House OKs Spy Bill, Rejects Telco Immunity

“The Democratic-led U.S. House of Representatives defied President George W. Bush on Friday and passed an anti-terrorism spy bill that permits lawsuits against phone companies.

“But the 213-197 vote was far short of the two-thirds majority needed to override a promised veto by Bush. He has demanded that any telecommunication company that participated in his warrantless domestic spying program secretly begun after the September 11 attacks receive retroactive immunity.

“The battle over whether to shield companies has been a key reason why the House and Senate have been unable to agree on a bill to replace a law that expired last month that expanded U.S. authority to track enemy targets without a court order.

“It has also prompted Republicans to accuse Democrats of undermining national security while Democrats have accused Bush and his fellow Republicans of election-year fear mongering.”

(Link)

Analysis from Glenn Greenwald:

“It is, of course, true that this bill will have a hard time passing the Senate (though if even most House Blue Dogs were persuaded to support this bill, why can’t most Democratic Senators who previously voted for the Rockefeller bill be persuaded?). It’s also true that even if it did pass the Senate, the President will veto it, and there won’t be enough votes to override the veto. So this bill won’t become law, but that doesn’t matter.
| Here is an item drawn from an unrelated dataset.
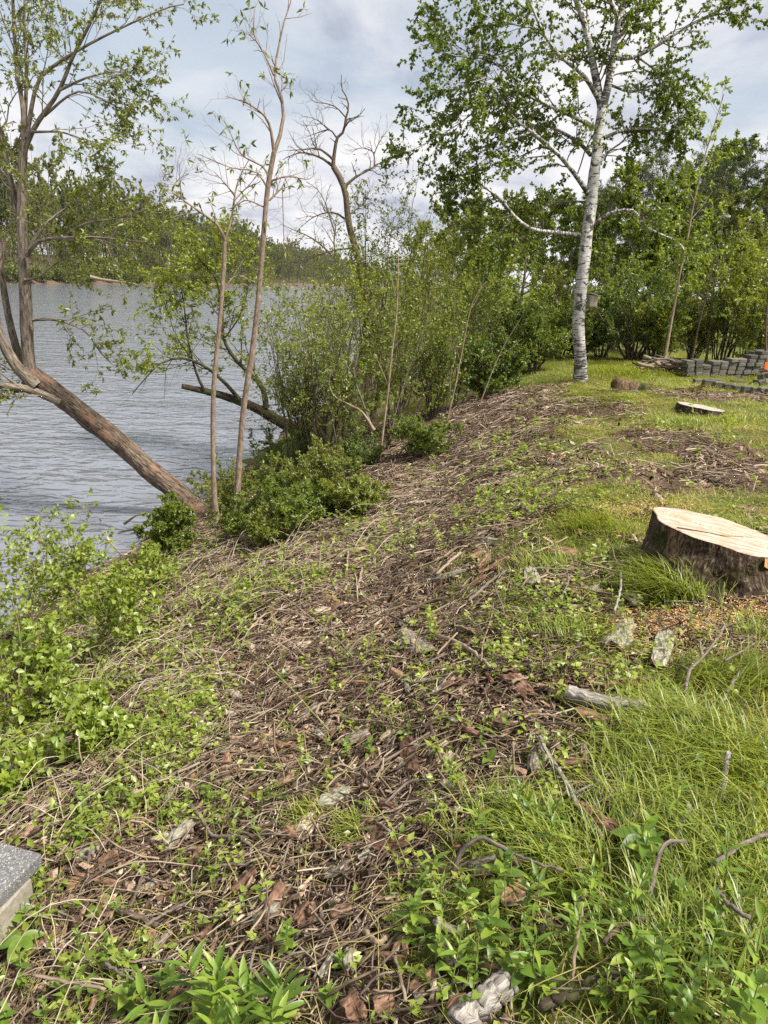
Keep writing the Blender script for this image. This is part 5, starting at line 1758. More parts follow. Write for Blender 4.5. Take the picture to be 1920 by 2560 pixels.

“The reality is that the best possible outcome here is nothing -- we lived quite well for 30 years under FISA and if no new bill is passed, we will continue to live under FISA. FISA grants extremely broad eavesdropping powers to the President and the FISA court virtually never interferes with any eavesdropping activities. And the only ‘fix’ to FISA that is even arguably necessary -- allowing eavesdropping on foreign-to-foreign calls without warrants -- has the support of virtually everyone in Congress and could be easily passed as a stand-alone measure.”